History Zero est justement une installation qui appartient à cette catégorie d’œuvres. Conçue par l’artiste grec Stefanos Tsivopoulos pour la biennale de Venise de 2013, elle est composée de trois films de fiction se déroulant à Athènes et d’un espace documentaire, pour lequel l’artiste a demandé à des chercheurs d’enquêter sur des exemples de monnaies alternatives, utilisées parallèlement à des monnaies officielles. Ce projet soulève la question de la place de l’argent dans la société grecque d’aujourd’hui et, plus largement, dans des sociétés capitalistes secouées par des crises à répétition et marquées par les inégalités sociales. Il pose également la question du rôle de l’argent dans les destinées individuelles de chacun et dans les relations entre personnes.
Le détour par la fiction est une manière de ne pas prendre au sérieux les diktats d’une réalité économique dont on dit qu’elle n’a pas d’alternative possible. C’est une manière de rebattre les cartes, de se laisser la liberté de rêver à une table rase à partir de laquelle il serait possible de reconstruire un monde nouveau. Pour autant les personnages mis en scène dans les films – une collectionneuse d’art frisant la démence, un immigrant à la recherche de métal dans les poubelles, un artiste capturant des images de la ville – entretiennent tous des liens étroits avec la réalité. La confrontation de ces fictions réalistes avec l’espace documentaire sur les monnaies alternatives conforte le sentiment d’une remise en cause possible du système économique dans son ensemble.
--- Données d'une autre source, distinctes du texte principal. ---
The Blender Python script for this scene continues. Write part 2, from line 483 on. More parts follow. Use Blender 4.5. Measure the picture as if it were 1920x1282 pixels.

L’engagement politique de Stefanos Tsivopoulos est au cœur de son travail d’artiste. L’art a vocation, selon lui, à ouvrir et susciter le débat public – ce qui n’est pas un vain mot pour un artiste grec. La présentation de History Zero dans le contexte d’un musée de civilisation, dépassant le cénacle des spécialistes d’art contemporain le réjouit à ce titre. Elle prend également place dans le cadre d’un « Temps fort » du Mucem consacrée à la Grèce « Après la crise ? ».